The decision followed oral presentations from applicant counsel and staff, and endorsements from the Executive Director and the Office of Public Interest Counsel (OPIC). The applicants and the Executive Director had both testified that the approved modeling and revised effluent limits demonstrate the draft permit will be protective of water quality.
The Administrative Law Judge (ALJ) had reviewed five issues referred by the Commission and found the draft permit complies with the Texas Surface Water Quality Standards and other applicable rules. Applicant counsel Peter Gregg told commissioners, "We believe that the Administrative Law Judge got this exactly right," and said the applicants supported the ALJ's findings and the permit as revised.
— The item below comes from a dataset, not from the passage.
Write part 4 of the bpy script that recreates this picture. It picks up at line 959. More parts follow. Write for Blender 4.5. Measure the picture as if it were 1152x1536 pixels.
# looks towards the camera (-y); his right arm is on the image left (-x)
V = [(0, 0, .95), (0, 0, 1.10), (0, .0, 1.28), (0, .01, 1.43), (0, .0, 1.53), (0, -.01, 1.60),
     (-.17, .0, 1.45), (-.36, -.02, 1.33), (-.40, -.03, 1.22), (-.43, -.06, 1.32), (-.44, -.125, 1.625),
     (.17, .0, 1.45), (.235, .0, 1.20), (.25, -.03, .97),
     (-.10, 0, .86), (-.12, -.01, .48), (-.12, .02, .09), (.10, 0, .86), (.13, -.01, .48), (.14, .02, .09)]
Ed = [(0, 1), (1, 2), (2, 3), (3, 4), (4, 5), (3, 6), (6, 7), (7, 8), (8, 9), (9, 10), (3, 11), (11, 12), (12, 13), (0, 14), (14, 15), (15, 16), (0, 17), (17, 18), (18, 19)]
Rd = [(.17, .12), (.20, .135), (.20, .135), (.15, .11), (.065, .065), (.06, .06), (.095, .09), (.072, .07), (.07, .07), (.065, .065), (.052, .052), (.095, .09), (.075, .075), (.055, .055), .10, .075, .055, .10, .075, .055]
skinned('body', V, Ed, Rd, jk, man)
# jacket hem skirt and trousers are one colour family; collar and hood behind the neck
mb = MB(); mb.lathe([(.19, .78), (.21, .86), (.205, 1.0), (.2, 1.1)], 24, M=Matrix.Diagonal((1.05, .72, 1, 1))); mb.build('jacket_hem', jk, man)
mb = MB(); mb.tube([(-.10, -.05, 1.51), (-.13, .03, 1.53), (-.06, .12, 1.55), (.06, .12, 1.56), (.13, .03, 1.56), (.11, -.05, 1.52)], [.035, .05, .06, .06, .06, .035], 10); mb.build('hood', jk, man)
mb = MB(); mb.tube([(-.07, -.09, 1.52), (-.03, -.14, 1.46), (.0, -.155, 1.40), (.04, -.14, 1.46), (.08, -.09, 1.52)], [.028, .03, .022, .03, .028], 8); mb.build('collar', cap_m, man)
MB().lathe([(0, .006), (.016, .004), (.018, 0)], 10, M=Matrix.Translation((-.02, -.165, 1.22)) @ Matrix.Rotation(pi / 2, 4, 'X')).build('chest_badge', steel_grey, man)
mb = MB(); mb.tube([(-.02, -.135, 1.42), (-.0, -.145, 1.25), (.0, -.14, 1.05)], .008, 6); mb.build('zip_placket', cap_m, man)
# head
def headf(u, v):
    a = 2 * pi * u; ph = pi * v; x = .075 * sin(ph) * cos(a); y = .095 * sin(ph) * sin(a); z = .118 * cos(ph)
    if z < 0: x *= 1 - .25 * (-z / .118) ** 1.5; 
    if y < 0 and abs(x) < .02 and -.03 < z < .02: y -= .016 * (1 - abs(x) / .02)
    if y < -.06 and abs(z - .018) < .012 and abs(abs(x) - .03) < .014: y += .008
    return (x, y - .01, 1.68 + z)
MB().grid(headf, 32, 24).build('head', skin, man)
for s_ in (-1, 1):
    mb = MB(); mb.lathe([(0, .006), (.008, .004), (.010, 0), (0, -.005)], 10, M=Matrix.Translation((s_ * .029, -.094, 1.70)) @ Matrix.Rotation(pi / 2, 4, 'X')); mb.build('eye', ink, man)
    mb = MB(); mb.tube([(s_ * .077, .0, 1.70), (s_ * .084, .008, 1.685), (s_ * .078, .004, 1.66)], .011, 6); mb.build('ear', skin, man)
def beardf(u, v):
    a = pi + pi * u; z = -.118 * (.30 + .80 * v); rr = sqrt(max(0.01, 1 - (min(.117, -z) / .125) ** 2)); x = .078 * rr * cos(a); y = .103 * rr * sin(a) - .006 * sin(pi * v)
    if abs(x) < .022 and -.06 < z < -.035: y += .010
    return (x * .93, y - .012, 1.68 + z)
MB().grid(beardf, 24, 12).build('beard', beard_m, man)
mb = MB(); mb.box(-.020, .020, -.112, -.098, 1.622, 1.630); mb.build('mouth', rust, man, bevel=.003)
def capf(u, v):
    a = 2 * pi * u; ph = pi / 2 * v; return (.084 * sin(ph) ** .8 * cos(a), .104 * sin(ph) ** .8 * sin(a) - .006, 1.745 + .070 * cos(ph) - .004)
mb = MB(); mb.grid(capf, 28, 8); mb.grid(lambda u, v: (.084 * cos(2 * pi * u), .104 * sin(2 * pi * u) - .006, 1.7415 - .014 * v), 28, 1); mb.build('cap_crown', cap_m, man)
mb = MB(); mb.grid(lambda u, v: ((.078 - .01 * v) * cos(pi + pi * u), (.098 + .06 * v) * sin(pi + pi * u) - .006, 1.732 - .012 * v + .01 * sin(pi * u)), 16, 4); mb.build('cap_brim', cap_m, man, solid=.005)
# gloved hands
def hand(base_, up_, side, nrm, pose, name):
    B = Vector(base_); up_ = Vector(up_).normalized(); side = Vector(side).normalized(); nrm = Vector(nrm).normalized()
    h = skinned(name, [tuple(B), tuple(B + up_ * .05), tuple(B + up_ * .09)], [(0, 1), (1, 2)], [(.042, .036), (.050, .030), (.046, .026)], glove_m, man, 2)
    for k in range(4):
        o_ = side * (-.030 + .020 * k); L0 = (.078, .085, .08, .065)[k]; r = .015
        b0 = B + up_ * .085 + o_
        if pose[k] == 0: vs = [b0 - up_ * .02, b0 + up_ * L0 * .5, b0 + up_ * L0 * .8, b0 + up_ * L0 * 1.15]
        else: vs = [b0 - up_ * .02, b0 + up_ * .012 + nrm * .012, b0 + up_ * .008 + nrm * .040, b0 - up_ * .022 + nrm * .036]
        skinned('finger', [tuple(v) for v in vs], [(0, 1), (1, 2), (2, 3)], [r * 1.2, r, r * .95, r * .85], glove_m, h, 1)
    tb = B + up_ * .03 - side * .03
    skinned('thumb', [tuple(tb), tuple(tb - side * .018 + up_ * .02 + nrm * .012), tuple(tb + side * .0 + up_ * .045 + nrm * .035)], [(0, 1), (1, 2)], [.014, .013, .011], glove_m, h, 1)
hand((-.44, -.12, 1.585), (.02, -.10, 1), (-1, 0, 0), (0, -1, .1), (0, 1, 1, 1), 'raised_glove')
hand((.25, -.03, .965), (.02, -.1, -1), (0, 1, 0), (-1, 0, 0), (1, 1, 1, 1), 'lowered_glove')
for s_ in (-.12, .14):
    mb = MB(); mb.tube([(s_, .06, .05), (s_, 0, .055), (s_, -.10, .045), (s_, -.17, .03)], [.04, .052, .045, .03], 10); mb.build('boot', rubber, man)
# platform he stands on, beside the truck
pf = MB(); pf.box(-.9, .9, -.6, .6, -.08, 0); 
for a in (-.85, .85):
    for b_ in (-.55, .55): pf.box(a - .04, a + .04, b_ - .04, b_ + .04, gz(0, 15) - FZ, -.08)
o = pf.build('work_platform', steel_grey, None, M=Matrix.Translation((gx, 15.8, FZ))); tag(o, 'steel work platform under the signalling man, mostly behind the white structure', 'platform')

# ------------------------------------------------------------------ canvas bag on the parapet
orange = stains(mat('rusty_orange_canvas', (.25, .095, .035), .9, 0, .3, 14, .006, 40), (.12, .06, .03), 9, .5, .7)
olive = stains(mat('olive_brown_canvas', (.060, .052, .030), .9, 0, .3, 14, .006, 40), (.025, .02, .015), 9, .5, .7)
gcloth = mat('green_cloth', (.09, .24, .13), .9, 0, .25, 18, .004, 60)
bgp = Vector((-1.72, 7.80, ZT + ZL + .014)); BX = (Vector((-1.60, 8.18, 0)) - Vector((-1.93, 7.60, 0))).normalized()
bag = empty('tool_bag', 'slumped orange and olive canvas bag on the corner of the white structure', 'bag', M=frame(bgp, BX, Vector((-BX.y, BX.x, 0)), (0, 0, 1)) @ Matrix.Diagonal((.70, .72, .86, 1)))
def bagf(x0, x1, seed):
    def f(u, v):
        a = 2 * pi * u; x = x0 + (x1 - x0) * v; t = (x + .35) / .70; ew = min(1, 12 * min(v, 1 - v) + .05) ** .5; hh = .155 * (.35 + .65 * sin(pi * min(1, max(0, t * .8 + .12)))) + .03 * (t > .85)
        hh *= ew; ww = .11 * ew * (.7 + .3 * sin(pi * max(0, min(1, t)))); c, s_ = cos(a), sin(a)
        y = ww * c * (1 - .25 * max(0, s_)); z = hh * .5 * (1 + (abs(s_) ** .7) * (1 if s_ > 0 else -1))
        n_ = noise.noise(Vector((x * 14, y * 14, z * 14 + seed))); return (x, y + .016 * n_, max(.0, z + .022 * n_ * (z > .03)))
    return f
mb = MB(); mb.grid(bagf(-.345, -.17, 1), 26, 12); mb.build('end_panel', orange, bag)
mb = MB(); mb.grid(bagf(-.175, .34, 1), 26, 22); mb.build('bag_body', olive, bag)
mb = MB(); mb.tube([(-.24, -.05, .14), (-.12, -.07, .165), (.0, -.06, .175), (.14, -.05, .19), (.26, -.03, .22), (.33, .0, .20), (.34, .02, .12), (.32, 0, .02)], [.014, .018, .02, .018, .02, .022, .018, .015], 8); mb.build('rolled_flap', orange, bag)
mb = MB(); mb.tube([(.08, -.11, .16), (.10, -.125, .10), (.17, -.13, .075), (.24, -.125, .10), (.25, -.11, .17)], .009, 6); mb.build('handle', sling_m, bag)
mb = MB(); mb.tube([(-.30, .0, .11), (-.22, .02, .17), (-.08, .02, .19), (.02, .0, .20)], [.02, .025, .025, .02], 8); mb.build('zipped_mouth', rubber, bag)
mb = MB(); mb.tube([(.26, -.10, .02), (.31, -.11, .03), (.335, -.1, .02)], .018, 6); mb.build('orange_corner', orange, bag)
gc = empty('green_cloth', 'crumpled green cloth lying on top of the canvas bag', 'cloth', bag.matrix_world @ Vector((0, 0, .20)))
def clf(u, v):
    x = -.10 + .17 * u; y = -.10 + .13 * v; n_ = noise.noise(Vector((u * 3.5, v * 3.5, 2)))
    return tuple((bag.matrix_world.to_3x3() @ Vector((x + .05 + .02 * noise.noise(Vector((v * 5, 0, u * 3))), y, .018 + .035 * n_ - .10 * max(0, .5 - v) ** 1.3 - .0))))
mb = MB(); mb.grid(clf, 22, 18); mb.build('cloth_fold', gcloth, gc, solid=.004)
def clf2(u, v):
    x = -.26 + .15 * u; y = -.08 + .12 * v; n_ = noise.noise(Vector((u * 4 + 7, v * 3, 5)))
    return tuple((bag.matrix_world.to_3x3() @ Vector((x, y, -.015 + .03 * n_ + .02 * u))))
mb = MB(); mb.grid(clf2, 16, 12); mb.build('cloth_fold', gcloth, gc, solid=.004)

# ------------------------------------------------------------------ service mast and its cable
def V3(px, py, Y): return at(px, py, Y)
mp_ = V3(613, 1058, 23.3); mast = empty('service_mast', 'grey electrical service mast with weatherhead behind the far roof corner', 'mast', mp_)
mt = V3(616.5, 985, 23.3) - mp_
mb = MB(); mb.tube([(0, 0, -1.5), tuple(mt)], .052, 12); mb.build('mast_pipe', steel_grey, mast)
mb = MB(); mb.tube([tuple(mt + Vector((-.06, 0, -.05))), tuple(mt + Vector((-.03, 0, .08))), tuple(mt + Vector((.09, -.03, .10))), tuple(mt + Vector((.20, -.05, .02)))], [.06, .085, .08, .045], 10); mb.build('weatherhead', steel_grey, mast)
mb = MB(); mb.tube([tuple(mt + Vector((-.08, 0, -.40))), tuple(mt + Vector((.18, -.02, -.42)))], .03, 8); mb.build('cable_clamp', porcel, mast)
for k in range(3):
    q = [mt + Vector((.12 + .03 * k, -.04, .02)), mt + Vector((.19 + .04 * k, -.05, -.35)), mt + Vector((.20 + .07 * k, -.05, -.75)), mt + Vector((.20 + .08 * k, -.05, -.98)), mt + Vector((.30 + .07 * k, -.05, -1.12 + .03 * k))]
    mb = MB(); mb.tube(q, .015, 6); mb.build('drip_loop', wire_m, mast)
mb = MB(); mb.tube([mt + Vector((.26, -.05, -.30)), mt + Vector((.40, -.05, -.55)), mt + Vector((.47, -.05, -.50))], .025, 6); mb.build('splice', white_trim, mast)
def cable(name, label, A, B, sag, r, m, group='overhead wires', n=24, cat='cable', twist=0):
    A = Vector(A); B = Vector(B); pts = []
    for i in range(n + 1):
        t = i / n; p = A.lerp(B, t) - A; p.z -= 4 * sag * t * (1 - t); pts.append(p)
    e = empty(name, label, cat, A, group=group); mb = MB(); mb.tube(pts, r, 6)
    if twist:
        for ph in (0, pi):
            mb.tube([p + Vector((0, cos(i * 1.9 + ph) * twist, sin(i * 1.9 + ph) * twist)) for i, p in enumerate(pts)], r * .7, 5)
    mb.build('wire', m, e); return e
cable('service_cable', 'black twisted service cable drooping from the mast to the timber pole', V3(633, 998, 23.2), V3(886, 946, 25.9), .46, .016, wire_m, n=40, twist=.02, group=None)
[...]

The Executive Director's representative, Aubrey Pualka, and water quality staff explained the agency performed two rounds of modeling: an initial Qualtex analysis and a supplemental run that used both Qualtex and a CSTR approach in response to Protestants' concerns. Pualka described how the additional modeling led to more stringent effluent limits in critical areas.
OPIC's Sheldon Wayne said OPIC reviewed the record and agreed the applicants met their burden on the referred issues, adding that the Executive Director's additional modeling and permit revisions adequately addressed Protestants' technical objections about model inputs and segmentation.
Commissioners voted to adopt the ALJ's proposed findings and to issue the final draft permit with the Executive Director's corrections and limited clarifying revisions agreed in the ALJ's reply to exceptions. The chair also directed a minor clarifying change that the permit be issued to the entity named in ordering provision 1 and that the Executive Director's response to comments be adopted to the extent consistent with the order and final draft permit.
The Commission's action follows a contested review process in which Protestants argued site-specific data or different modeling choices should have been used. The record shows the ED used shorter element lengths in critical backwater areas and modeled a backwater portion of Price Lake found to contain the lowest dissolved-oxygen levels; the Commission adopted the ED/ALJ conclusion that, with revised effluent limits, dissolved oxygen and other water-quality metrics will be protected.
No fines, penalties, or changes to the applicants' proposed discharge location were announced during the vote. The permit, as adopted, incorporates the ALJ's findings of fact and conclusions of law except as the Executive Director noted in exceptions that were accepted in the ALJ reply.
The Commission made the final vote on the permit at its June 6 meeting after oral argument and staff presentations. Questions about when the permit becomes effective should be directed to the Executive Director's office; the meeting record does not specify an effective date.